- **What you are asked to do**:
Starting at the first line of the data below, write out each line exactly until you reach the line containing "scene.camera = cam", and include that line too.

- **Source data**:

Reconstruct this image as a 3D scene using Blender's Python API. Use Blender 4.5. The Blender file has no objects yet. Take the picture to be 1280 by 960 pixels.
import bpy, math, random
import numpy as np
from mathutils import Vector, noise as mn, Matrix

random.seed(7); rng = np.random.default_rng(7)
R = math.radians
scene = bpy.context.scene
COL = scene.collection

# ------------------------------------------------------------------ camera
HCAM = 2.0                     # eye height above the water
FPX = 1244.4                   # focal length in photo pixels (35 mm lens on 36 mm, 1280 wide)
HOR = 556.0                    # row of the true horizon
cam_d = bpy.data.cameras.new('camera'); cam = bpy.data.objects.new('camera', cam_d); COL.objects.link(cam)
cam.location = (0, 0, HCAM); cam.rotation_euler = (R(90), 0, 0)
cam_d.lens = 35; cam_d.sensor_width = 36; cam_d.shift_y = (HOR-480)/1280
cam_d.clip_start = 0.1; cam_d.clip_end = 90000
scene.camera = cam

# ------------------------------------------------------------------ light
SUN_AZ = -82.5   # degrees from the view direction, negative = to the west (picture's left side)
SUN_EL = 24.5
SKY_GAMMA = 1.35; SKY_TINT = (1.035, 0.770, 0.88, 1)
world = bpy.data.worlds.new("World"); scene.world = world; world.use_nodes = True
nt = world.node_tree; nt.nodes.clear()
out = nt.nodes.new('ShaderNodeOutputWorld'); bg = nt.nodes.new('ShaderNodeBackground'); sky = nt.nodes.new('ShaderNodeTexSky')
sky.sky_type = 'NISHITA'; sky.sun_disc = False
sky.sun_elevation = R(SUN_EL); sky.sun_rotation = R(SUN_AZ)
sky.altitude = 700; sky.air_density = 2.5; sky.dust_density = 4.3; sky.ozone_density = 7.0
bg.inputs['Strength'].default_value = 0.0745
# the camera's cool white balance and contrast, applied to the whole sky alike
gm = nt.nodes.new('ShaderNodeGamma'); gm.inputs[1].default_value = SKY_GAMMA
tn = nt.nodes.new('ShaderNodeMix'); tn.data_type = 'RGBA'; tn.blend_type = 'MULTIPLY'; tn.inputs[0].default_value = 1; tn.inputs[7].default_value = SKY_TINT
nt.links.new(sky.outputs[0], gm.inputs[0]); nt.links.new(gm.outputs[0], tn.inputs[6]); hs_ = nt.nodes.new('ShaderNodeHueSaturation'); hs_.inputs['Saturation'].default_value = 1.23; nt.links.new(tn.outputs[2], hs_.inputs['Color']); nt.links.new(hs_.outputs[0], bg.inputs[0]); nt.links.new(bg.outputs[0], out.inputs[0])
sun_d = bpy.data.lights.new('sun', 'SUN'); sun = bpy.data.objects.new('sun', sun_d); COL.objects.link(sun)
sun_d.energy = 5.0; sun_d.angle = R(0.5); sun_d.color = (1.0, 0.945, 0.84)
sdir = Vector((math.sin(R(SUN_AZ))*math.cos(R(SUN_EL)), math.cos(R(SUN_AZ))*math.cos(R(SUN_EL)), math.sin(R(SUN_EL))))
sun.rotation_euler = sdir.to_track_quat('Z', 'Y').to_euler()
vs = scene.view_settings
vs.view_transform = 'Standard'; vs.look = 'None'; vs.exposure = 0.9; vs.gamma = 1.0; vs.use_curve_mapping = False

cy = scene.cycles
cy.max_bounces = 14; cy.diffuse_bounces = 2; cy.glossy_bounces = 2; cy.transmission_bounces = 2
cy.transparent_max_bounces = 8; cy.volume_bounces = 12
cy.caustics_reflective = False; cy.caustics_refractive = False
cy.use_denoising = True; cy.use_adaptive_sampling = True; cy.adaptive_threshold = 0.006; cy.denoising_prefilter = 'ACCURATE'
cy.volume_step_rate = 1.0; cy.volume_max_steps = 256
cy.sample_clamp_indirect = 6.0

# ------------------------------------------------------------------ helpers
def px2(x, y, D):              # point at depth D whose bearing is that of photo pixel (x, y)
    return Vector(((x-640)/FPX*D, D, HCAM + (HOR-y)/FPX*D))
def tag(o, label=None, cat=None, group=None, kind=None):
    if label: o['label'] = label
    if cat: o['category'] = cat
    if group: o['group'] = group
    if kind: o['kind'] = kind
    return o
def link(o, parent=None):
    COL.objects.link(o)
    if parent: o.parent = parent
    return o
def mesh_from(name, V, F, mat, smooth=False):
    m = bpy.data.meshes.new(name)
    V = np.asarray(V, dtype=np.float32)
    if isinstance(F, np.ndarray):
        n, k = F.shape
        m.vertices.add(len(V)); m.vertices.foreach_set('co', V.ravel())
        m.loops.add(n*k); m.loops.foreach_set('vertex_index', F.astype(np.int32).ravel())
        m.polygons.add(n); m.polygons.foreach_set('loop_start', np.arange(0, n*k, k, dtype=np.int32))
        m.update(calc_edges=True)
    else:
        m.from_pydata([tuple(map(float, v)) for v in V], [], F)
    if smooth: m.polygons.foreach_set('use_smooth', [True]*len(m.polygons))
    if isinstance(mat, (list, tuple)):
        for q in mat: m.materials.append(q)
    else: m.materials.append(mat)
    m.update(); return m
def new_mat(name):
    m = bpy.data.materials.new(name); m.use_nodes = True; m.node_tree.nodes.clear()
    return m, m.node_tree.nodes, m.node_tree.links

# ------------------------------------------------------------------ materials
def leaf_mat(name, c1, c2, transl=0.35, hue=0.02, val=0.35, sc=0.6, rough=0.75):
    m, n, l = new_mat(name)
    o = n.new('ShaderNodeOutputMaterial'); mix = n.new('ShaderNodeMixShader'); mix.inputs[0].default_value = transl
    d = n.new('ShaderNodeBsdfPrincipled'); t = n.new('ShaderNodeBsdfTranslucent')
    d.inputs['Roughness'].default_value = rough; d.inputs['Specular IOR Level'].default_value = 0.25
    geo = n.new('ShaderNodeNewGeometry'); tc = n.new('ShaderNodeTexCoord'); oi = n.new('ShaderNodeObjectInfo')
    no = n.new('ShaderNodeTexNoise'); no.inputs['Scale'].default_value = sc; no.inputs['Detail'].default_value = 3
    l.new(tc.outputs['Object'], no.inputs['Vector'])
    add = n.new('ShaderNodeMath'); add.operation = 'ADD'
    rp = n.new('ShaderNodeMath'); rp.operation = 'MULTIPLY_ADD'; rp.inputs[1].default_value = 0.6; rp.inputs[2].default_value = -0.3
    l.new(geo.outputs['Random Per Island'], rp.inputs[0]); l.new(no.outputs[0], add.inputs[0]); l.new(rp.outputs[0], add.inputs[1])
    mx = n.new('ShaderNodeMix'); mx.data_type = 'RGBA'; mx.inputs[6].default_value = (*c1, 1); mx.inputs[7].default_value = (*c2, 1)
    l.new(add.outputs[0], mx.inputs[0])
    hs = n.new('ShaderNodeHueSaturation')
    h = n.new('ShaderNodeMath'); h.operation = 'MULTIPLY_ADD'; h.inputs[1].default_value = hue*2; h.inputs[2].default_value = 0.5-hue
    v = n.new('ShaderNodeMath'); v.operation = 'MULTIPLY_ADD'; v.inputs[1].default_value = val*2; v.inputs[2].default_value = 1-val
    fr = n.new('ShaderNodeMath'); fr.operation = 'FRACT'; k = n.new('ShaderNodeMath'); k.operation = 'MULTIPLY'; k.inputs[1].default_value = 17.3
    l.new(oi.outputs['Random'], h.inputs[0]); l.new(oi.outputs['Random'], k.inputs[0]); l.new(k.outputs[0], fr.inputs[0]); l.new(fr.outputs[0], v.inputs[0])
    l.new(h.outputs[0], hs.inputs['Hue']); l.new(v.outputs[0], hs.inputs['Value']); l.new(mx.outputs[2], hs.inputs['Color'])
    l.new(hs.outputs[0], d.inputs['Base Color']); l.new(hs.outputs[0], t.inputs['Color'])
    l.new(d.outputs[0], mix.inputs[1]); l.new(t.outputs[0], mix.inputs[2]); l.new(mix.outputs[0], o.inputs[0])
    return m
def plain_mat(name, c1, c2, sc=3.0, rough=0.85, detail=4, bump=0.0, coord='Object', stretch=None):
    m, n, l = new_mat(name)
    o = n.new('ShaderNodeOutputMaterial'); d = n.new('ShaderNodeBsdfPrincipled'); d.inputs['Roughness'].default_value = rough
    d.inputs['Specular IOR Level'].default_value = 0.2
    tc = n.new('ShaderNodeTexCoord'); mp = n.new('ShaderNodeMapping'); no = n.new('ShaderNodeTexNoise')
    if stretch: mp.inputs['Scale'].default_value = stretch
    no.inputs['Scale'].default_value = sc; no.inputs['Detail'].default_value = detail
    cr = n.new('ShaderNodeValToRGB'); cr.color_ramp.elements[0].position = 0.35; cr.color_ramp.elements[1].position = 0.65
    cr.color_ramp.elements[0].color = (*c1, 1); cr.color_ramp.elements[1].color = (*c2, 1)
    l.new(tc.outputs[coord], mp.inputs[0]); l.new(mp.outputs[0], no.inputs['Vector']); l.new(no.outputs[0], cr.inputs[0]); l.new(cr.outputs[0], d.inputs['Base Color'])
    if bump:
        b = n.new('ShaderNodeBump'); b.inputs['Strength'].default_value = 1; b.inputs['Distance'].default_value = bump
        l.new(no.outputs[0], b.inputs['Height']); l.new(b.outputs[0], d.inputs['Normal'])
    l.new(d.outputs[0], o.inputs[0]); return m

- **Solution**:
Reconstruct this image as a 3D scene using Blender's Python API. Use Blender 4.5. The Blender file has no objects yet. Take the picture to be 1280 by 960 pixels.
import bpy, math, random
import numpy as np
from mathutils import Vector, noise as mn, Matrix

random.seed(7); rng = np.random.default_rng(7)
R = math.radians
scene = bpy.context.scene
COL = scene.collection

# ------------------------------------------------------------------ camera
HCAM = 2.0                     # eye height above the water
FPX = 1244.4                   # focal length in photo pixels (35 mm lens on 36 mm, 1280 wide)
HOR = 556.0                    # row of the true horizon
cam_d = bpy.data.cameras.new('camera'); cam = bpy.data.objects.new('camera', cam_d); COL.objects.link(cam)
cam.location = (0, 0, HCAM); cam.rotation_euler = (R(90), 0, 0)
cam_d.lens = 35; cam_d.sensor_width = 36; cam_d.shift_y = (HOR-480)/1280
cam_d.clip_start = 0.1; cam_d.clip_end = 90000
scene.camera = cam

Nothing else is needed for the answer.